En algunos restaurantes era sabido que le preparaban pescado sarandeado. Otras veces se conformaba con los mariscos y unas cuantas cervezas. O lo de siempre: camarón con pulpo, aguachile, cocteles con ostiones y almejas, y el reglamentario y religioso ceviche de curvina.

Pero no era así cuando llegaba con él. Primero los hombres armados le avisaban que el chaca quería lo de siempre. Usté sabe. Entonces ponía a cocer los camarones, que deberían estar frescos, casi recién sacados del mar y no tan calientes para servirlos en la charola del patrón.

El platillo era una exquisita botana. En un vaso güisquero se servía tequila. Doble ración.
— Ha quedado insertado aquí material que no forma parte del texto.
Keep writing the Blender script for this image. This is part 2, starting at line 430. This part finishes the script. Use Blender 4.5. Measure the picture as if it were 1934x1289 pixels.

En medio, flotando, en espera, codiciado y coqueto, un camarón de medio tamaño.

A un lado, a la mano siempre, una cerveza Pacífico en su versión ampolleta.

No podían servirse todos al mismo tiempo. El ritual consistía en que debía poner uno por uno. Antes de concluir con la primera dosis, la otra debía estar ya en la mesa, frente a los ojos del capo. Un mesero tenía que permanecer ahí, como soldado del Estado Mayor Presidencial. No era raro que pidiera la salsa Guacamaya, un poco de limón y el recipiente de la sal.

Cuando ella llegó con sus amigos, la caravana de camionetas blindadas se retiraba. Quedaron unos diez hombres en la retaguardia, por si se ofrecía algo. La densa humedad evitó la polvareda y los vehículos parecían a lo lejos un desfile de brillosos escarabajos de acero.

Y esos quiénes son, preguntó uno. Es el jefe. Quién. Nadie. Y a qué viene. A echarse unos balazos, le contestó el mesero. La mujer se espantó. Hubo muertos, heridos. No, así se llama la botana y los tragos que él se echa.

Columna publicada el 25 de abril de 2021 en la edición 952 del semanario Ríodoce.